■ **SET PROBLEM**
Please quote exactly the opening lines of the data, from the first line to the one where "tag(o, 'huge flat" appears.
════════
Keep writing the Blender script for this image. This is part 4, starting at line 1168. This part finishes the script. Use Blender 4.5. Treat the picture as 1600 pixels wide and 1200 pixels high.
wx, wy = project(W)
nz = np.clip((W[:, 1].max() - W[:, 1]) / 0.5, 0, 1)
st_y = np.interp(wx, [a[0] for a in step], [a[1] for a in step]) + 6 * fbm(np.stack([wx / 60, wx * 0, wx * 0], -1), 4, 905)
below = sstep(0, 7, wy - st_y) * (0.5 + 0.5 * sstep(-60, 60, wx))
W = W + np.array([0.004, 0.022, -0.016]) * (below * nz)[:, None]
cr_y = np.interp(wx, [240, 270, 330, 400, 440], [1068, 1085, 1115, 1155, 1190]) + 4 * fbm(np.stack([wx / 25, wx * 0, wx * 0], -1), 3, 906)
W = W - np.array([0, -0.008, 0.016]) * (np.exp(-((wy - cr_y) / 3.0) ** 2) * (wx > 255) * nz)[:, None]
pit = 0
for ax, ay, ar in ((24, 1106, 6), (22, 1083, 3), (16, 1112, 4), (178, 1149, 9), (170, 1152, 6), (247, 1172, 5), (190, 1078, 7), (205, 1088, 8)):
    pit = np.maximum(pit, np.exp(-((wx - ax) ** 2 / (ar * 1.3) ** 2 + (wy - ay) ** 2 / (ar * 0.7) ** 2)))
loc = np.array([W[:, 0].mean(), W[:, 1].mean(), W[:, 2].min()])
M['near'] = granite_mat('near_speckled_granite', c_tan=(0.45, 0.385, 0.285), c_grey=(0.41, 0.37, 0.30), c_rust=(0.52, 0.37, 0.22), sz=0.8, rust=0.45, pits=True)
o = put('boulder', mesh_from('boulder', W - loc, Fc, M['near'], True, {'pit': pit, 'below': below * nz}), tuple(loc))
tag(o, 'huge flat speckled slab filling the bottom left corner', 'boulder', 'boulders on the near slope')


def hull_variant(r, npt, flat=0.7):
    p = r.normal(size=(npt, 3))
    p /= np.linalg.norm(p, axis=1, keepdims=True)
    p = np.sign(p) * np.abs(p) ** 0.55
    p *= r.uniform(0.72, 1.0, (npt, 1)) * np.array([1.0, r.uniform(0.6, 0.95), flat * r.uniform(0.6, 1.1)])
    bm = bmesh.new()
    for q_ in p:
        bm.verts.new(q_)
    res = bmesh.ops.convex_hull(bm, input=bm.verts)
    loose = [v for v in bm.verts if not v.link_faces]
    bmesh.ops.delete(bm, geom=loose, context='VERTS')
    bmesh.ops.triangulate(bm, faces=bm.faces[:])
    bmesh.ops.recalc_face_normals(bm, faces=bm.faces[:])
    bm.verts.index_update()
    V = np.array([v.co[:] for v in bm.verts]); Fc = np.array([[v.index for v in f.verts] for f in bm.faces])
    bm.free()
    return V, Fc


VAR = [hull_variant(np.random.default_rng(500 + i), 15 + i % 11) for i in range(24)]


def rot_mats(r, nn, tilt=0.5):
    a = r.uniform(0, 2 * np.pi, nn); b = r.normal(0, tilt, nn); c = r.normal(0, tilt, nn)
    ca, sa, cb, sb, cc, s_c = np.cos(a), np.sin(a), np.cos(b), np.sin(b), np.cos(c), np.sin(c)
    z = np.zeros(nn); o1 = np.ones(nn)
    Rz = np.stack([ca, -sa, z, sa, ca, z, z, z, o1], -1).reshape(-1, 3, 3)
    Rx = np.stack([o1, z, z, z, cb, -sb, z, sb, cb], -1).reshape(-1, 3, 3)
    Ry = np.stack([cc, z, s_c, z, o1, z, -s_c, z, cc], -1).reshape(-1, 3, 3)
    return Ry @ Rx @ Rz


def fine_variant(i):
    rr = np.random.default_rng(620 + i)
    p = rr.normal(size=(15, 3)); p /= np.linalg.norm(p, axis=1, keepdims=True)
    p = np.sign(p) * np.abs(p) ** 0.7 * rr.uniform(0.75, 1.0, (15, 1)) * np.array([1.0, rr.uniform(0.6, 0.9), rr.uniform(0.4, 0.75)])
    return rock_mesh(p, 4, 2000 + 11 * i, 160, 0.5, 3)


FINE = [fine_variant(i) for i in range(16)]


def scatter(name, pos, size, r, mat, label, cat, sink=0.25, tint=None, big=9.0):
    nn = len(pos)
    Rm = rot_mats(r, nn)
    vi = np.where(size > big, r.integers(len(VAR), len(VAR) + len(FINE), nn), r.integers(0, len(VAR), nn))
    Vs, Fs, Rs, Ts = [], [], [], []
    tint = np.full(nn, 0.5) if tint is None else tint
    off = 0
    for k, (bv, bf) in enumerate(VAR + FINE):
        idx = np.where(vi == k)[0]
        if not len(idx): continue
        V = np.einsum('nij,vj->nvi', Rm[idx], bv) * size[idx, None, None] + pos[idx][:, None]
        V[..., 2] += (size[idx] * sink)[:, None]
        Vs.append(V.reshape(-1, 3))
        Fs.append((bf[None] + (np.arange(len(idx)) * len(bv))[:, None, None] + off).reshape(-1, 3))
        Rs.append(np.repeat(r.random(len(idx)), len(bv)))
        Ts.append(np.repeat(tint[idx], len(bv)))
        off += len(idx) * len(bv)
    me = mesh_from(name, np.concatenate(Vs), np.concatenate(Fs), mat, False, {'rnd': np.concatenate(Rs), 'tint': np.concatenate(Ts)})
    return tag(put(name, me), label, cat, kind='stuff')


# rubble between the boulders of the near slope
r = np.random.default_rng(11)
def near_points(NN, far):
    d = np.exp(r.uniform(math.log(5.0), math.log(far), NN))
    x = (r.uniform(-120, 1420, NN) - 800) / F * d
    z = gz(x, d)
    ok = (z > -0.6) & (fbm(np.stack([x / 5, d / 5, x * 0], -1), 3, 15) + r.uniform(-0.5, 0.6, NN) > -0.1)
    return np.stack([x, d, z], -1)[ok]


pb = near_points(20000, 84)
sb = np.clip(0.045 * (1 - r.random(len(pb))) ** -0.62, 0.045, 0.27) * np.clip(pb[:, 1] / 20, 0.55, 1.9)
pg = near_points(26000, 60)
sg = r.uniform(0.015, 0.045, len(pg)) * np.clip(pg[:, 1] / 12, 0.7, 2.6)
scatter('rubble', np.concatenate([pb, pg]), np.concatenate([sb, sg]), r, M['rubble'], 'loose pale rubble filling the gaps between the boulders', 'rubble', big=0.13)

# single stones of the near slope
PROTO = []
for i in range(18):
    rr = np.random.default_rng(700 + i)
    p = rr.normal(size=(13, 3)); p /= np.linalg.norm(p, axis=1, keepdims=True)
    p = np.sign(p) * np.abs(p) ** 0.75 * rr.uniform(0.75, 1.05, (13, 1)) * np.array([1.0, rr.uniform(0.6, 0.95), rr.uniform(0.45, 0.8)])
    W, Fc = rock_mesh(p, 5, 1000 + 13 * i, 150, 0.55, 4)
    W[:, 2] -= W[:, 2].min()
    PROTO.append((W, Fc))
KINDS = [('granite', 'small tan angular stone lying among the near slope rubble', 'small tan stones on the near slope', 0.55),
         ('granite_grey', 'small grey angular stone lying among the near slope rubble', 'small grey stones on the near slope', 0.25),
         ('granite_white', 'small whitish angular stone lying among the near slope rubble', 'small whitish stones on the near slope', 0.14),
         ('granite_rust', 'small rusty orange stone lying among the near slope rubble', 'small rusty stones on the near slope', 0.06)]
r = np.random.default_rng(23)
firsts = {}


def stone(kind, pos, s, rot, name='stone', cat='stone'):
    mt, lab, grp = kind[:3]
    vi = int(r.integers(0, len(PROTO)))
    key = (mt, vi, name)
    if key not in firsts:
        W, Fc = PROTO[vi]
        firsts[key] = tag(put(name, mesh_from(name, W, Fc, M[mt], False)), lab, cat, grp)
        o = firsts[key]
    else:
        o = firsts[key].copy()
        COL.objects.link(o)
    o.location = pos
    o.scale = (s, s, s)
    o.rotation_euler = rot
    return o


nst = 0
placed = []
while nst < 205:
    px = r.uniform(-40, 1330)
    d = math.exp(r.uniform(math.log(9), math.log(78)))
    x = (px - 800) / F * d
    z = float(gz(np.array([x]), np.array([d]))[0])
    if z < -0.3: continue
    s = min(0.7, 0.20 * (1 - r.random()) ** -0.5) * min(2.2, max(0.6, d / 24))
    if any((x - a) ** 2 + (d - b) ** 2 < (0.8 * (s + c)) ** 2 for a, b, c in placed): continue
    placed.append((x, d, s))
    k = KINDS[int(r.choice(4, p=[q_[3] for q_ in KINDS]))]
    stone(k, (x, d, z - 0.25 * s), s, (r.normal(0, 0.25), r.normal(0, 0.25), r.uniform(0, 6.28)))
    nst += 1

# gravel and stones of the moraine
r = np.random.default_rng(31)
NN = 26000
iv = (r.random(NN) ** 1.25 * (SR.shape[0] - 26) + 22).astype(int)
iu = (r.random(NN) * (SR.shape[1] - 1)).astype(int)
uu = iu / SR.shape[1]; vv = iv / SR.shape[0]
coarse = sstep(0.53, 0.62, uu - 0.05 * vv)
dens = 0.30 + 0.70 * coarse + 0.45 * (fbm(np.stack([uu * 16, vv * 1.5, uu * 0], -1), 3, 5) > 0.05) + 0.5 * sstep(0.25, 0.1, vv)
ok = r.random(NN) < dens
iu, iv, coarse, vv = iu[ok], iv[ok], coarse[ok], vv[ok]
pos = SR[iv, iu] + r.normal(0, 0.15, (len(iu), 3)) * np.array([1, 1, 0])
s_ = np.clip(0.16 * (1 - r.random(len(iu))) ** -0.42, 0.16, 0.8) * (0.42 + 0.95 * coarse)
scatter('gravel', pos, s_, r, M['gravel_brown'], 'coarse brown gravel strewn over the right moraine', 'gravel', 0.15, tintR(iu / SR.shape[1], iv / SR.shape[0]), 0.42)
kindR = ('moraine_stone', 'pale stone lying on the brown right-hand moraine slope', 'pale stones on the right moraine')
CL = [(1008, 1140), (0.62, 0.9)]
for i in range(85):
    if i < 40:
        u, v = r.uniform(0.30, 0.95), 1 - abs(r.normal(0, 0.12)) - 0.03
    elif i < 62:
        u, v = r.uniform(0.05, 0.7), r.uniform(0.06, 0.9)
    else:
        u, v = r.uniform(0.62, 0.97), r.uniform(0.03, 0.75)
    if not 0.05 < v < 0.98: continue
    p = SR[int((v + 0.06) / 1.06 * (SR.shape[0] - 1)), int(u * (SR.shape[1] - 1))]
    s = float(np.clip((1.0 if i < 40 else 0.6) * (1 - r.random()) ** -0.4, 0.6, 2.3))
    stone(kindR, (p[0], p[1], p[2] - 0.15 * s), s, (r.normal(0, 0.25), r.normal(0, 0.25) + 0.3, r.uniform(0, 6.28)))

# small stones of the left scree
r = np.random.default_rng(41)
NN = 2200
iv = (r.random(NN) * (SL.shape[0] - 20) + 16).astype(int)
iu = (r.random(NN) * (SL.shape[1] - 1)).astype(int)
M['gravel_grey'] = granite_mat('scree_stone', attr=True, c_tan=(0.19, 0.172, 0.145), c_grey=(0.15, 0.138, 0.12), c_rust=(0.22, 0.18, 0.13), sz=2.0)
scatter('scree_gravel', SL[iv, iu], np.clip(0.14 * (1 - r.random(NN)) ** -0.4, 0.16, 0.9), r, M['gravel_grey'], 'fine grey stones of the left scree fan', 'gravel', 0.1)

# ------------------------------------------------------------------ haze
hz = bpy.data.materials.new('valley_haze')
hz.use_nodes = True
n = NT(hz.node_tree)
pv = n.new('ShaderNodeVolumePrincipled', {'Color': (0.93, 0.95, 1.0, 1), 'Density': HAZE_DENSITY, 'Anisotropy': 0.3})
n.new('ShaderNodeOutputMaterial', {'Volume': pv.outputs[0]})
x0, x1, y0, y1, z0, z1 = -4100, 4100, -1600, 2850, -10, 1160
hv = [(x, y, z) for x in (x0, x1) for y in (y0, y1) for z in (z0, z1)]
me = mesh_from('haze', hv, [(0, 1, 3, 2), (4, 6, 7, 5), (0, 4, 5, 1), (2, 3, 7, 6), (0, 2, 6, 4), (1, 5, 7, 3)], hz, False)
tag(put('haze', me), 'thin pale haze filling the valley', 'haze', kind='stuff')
════════
■ **PROBLEM SOLUTION**
Keep writing the Blender script for this image. This is part 4, starting at line 1168. This part finishes the script. Use Blender 4.5. Treat the picture as 1600 pixels wide and 1200 pixels high.
wx, wy = project(W)
nz = np.clip((W[:, 1].max() - W[:, 1]) / 0.5, 0, 1)
st_y = np.interp(wx, [a[0] for a in step], [a[1] for a in step]) + 6 * fbm(np.stack([wx / 60, wx * 0, wx * 0], -1), 4, 905)
below = sstep(0, 7, wy - st_y) * (0.5 + 0.5 * sstep(-60, 60, wx))
W = W + np.array([0.004, 0.022, -0.016]) * (below * nz)[:, None]
cr_y = np.interp(wx, [240, 270, 330, 400, 440], [1068, 1085, 1115, 1155, 1190]) + 4 * fbm(np.stack([wx / 25, wx * 0, wx * 0], -1), 3, 906)
W = W - np.array([0, -0.008, 0.016]) * (np.exp(-((wy - cr_y) / 3.0) ** 2) * (wx > 255) * nz)[:, None]
pit = 0
for ax, ay, ar in ((24, 1106, 6), (22, 1083, 3), (16, 1112, 4), (178, 1149, 9), (170, 1152, 6), (247, 1172, 5), (190, 1078, 7), (205, 1088, 8)):
    pit = np.maximum(pit, np.exp(-((wx - ax) ** 2 / (ar * 1.3) ** 2 + (wy - ay) ** 2 / (ar * 0.7) ** 2)))
loc = np.array([W[:, 0].mean(), W[:, 1].mean(), W[:, 2].min()])
M['near'] = granite_mat('near_speckled_granite', c_tan=(0.45, 0.385, 0.285), c_grey=(0.41, 0.37, 0.30), c_rust=(0.52, 0.37, 0.22), sz=0.8, rust=0.45, pits=True)
o = put('boulder', mesh_from('boulder', W - loc, Fc, M['near'], True, {'pit': pit, 'below': below * nz}), tuple(loc))
tag(o, 'huge flat speckled slab filling the bottom left corner', 'boulder', 'boulders on the near slope')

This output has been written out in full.